Mile Marker 105: Syntec Reaches for Economic Efficiency

By Jerry W. Kram
In a long and winding road, sometimes the only way to note progress is to watch the mile markers on the side of the road as they slowly tick higher. On the road to commercially producing cellulosic ethanol, Syntec Biofuel Inc. recently passed a significant marker. Its thermochemical method of producing ethanol and other alcohols reached a production efficiency of 105 gallons per ton of biomass.

According to George Kosanovich, chief executive officer of Syntec, the milestone was significant not only because it exceeds the threshold for the economic production of biofuels, but also because it exceeds the efficiency of fuel production from corn.

Syntec's B2A process is based on the gasification of biomass and the catalytic reforming of synthesis gas in a Fischer-Tropsch process. The original research on the process was conducted at the University of British Columbia in Vancouver in 2000. Syntec was formed to commercialize the technology coming from the university. "The research has been ongoing since that time, primarily on catalyst development," Kosanovich says. The company has gone through several ownership changes over the years; Kosanovich joined the company a year ago.

The B2A process produces mixed alcohols as a final product. Eighty-five percent is methanol and ethanol, and the rest is propanol and butanol. A year ago, the process produced 40 gallons of alcohols for each ton of biomass produced. Kosanovich uses rough estimates of 1,000 pounds of carbon per ton of biomass and a little less than seven pounds of carbon in a gallon of alcohol to calculate that the process was only approximately 30 percent efficient in converting the carbon in biomass into alcohols. With the improvements, the process' efficiency has surpassed 65 percent.

Kosanovich says advances in catalyst technology made it possible to make the 80-year-old Fischer-Tropsch technology more efficient. "We are changing from what I would call a chemistry focus to guide the lab advancement to an engineering/economic focus to improve the key properties and parameters of the catalyst," he explains. "We did this through a series of catalyst improvements, including getting away from very expensive components in the catalyst. That not only made the catalyst a higher performer, but less expensive to produce."

To improve the catalyst by more than 150 percent took a considerable amount of micro- and nanoscale engineers. "We made a whole series of detailed improvements to the catalyst's promoters and copromoters, plus detailed changes to the construction of the pellet," Kosanovich says. "We had to look at [the pellet's] porosity, pore size and composition to actually put the active sites down on the catalyst carrier pellet.

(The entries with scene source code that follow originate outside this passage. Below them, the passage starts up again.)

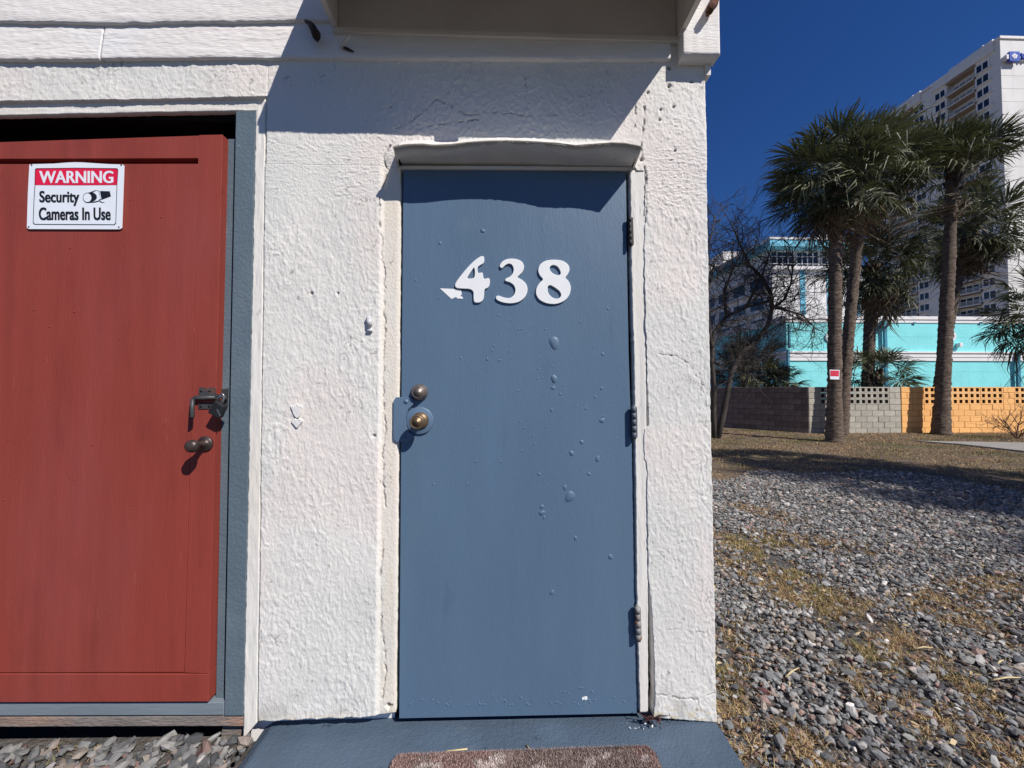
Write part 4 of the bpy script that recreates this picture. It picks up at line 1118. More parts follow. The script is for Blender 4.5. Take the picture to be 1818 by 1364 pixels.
gx, gy = scatter(2200000, (0.7, 0.75), (7.5, 6.2))
keep = (gx > 0.37 * gy - 0.05) & (gx < 1.45 * gy + 0.4) & ~is_lawn(gx, gy) & ~((gx < sr + 0.01) & (gy < YW + 0.05)) & ~((gx < xc + 0.01) & (gy > YW - 0.03))
gx, gy = gx[keep], gy[keep]
mg, md = seg_mask(gx, gy, green_segs), seg_mask(gx, gy, dry_segs)
tuft = noise(gx / 0.035, gy / 0.035) * noise(gx / 0.11 + 5, gy / 0.11)
pr = np.clip(np.maximum(mg, md) * 1.1 - 0.12, 0, 1) * sstep(0.10, 0.42, tuft) * 0.8 * np.clip(2.6 / gy, 0.35, 1) + 0.09 * sstep(0.2, 0.5, tuft)
keep = rng.random(len(gx)) < pr
gx, gy, mg = gx[keep], gy[keep], mg[keep]; n = len(gx)
V1, F1, C1 = blades(gx, gy, np.full(n, 0.006), rng.uniform(0.018, 0.05, n), rng.uniform(0.0016, 0.0030, n) * np.clip(gy / 2.2, 1, 1.8), rng.uniform(0.5, 1.45, n), blade_cols(n, 0.08 + 0.42 * mg))
hx, hy = scatter(16000, (-2.2, 0.9), (sl - 0.012, YW - 0.004))
hm = seg_mask(hx, hy, dry_segs) ; keep = rng.random(len(hx)) < np.clip(hm, 0, 1) * 0.6 + 0.01
hx, hy = hx[keep], hy[keep]; n2 = len(hx)
V2, F2, C2 = blades(hx, hy, np.full(n2, 0.056), rng.uniform(0.02, 0.05, n2), rng.uniform(0.0014, 0.0026, n2), rng.uniform(0.7, 1.5, n2), blade_cols(n2, 0.25))
o = link(bpy.data.objects.new('dry_grass', np_mesh('dry_grass', np.r_[V1, V2], np.r_[F1, F2 + len(V1)], M['blade'], tint=np.r_[C1, C2]))); o['kind'] = 'stuff'
o['label'] = 'patches of dry yellow grass growing through the gravel'
print('blades near', n + n2)
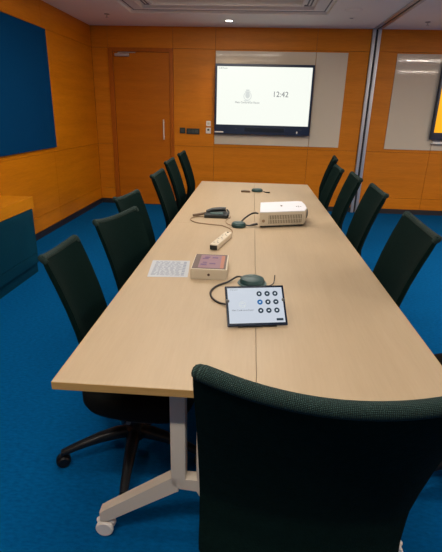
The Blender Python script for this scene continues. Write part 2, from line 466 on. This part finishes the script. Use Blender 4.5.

Optimizing all those elements allowed us to create the improvements we did."

Syntec researchers worked to find the best balance among 15 different parameters to evaluate and improve the performance of the catalyst. Kosanovich says they actually underestimated the complexity of the task when all the substitution of ingredients was taken into consideration. "It's a highly multivariate composition," he says. "We are still in the midst of that task, but we have found a few key breakthroughs that allowed us to have that very impressive improvement. However, we haven't completely optimized it yet." Along with efficiency improvements, Syntec is investigating ways to increase its catalyst's longevity. The third goal is to increase the catalyst's productivity, which Kosanovich describes as the amount of alcohol produced per pellet of catalyst.

While Syntec continues to work on improving its catalyst, the economics are positive enough for the company to move ahead and develop a demonstration-scale plant. Kosanovich says the company is currently raising funds and evaluating sites for the demonstration facility. "We are at a point where, if the catalyst does not get an iota better, our economics are quite impressive," he says. "However, we know we are not done with that improvement cycle. There are a bunch of things we are going to do that we are confident will yield additional improvements."